Here are a few of the comments we received:

Trust that you have same instincts as any other new mom

“I had my first child at 23. At the time, I felt so completely overwhelmed and underprepared. I had virtually no experience with children whatsoever and I worried I would always feel so… Inept. Unnatural. Frazzled. Today, I’m 31 and have three children. I wish I could tell the younger ‘me’ that I would, indeed, adapt. My maternal instincts would grow and strengthen. And my love for motherhood would too.” —Melanie

Remember postponing doesn’t mean missing

“I wish someone had told me the travels, education, career, vacations, dream house, hundreds of dinner dates with your husband, fancy car, ‘perfect’ body, etc. can wait. These are all transient successes and luxuries that are attainable during and after babies.” —Lily W.

Forget about friendship age differences

“Find older mom friends who are experienced when it comes to taking care of little humans. They can be a wonderful support system.” —Daylen H.

Be willing to let go of control

“Up unto that point, I was in control of my life, and at that age you haven’t learned that you aren’t invincible yet. As soon as I let go of what I thought it SHOULD be like (thanks to all the baby books and the internet), we were all much happier and laid back. So, read one well recommended book and then stay off the internet.” —Lindsay R.
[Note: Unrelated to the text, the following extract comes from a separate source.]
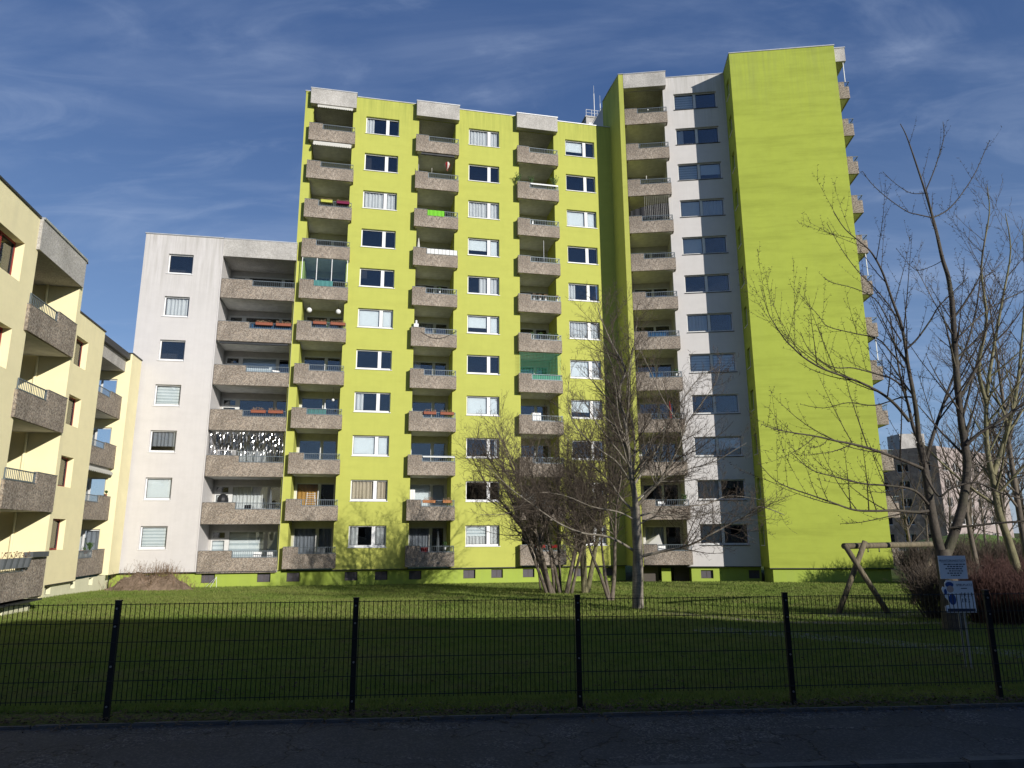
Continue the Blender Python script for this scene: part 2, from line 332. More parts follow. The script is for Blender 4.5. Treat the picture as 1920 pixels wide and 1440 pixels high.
def wall_holes(mb, s0, s1, z0, z1, d, holes, rev=.2, m=0, mrev=0):
    """a facade sheet at outward offset d with real openings; each opening gets reveals rev deep. holes: (s0,s1,z0,z1[,rev])"""
    xs = sorted({s0, s1, *[h[0] for h in holes], *[h[1] for h in holes]})
    for a, b in zip(xs[:-1], xs[1:]):
        hs = sorted([h for h in holes if h[0] < (a+b)/2 < h[1]], key=lambda h: h[2])
        z = z0
        for h in hs:
            if h[2] > z + 1e-6: mb.quad((a, -d, Z(z)), (b, -d, Z(z)), (b, -d, Z(h[2])), (a, -d, Z(h[2])), m)
            z = h[3]
        if z < z1 - 1e-6: mb.quad((a, -d, Z(z)), (b, -d, Z(z)), (b, -d, Z(z1)), (a, -d, Z(z1)), m)
    for h in holes:
        r = h[4] if len(h) > 4 else rev
        if r <= 0: continue
        a, b, c, e = h[0], h[1], Z(h[2]), Z(h[3]); y0, y1 = -d, -d + r
        mb.quad((a, y0, c), (a, y0, e), (a, y1, e), (a, y1, c), mrev); mb.quad((b, y0, c), (b, y1, c), (b, y1, e), (b, y0, e), mrev)
        mb.quad((a, y0, c), (a, y1, c), (b, y1, c), (b, y0, c), mrev); mb.quad((a, y0, e), (b, y0, e), (b, y1, e), (a, y1, e), mrev)

# ---- windows (local origin: lower left corner of the opening, on the wall plane)
def frame_mesh(name, W_, H_, bars, mat, t=.065, sill=.12, y=.15, dp=.07):
    """bars: list of (x0,x1) for mullions"""
    mb = MB()
    mb.box(0, W_, y, y+dp, 0, sill); mb.box(0, W_, y, y+dp, H_-t, H_)
    mb.box(0, t, y, y+dp, sill, H_-t); mb.box(W_-t, W_, y, y+dp, sill, H_-t)
    for a, b in bars: mb.box(a, b, y-.004, y+dp, sill, H_-t)
    xs = [t] + [x for bb in bars for x in bb] + [W_-t]
    for i in range(0, len(xs), 2):     # dark gasket line round each pane
        a, b = xs[i], xs[i+1]; g = .018
        for bx in ((a, b, sill, sill+g), (a, b, H_-t-g, H_-t), (a, a+g, sill+g, H_-t-g), (b-g, b, sill+g, H_-t-g)):
            mb.box(bx[0], bx[1], y+.012, y+dp-.005, bx[2], bx[3], 1)
    return mb.mesh(name, [mat, M['seal']]), [(xs[i], xs[i+1]) for i in range(0, len(xs), 2)]
def pane_mesh(a, b, z0, z1, y): mb = MB(); mb.box(a, b, y, y+.012, z0, z1); return mb.mesh('pane', M['glass'])
def curtain_mesh(a, b, z0, z1, y, mat, amp=.035, seed=0):
    rg = random.Random(seed); mb = MB(); n = max(6, int((b-a)/.045)); pts = []; ph = rg.random()*6
    for i in range(n+1):
        x = a + (b-a)*i/n; pts.append((x, y + amp*math.sin(ph + i*1.35 + .8*math.sin(i*.37+ph))))
    for i in range(n):
        (xa, ya), (xb, yb) = pts[i], pts[i+1]; mb.quad((xa, ya, z0), (xb, yb, z0), (xb, yb, z1), (xa, ya, z1))
    return mb.mesh('curtain', mat)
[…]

Know who to turn to and who to tune out

“Social media has everyone comparing themselves to everyone else and bombarding you with techniques and methods… I didn’t care what anyone thought or said to me except for my grandma and one older twin mom friend. With those two women and my mom, I had ample advice and I knew it was solid.” —Bobbie S.

Don’t let comments bother you

“I had my first child at 20. I am almost 30 and she is almost 10. People assume she’s my sister OR that I must’ve had her at 15… I wish I could’ve told myself not to listen what others say. Being young doesn’t mean I wouldn’t know what to do as a mom.”

Keep your friends close

“Just because you have a baby doesn’t mean you can’t go out with friends and have fun. It takes a little more work and planning, but you can do it. You also find who your real friends are. If you’re able to make time for a friend who doesn’t have a baby and they can’t make time for you, they clearly aren’t your friend.” —Rachael K.

Expect so much joy

“No, the best years of your life are not being wasted. Sharing your life with a little human that you grew in your belly and love more than life itself, who looks at you in wonder, who sees you as the whole world, that’s not wasted time… There is absolutely nothing I’d rather do on a Saturday night than cuddle with my little girl or watch my husband tickle her and blow raspberries on her belly as she laughs. Those are the moments you’ll live for, and the ones you’ll remember for the rest of your life.” —Kathryn D.

And remember: To your baby, your age doesn’t matter. How many places you’ve already traveled doesn’t matter. The progress on your personal bucket list doesn’t matter. All they know is that you are the perfect mama for them.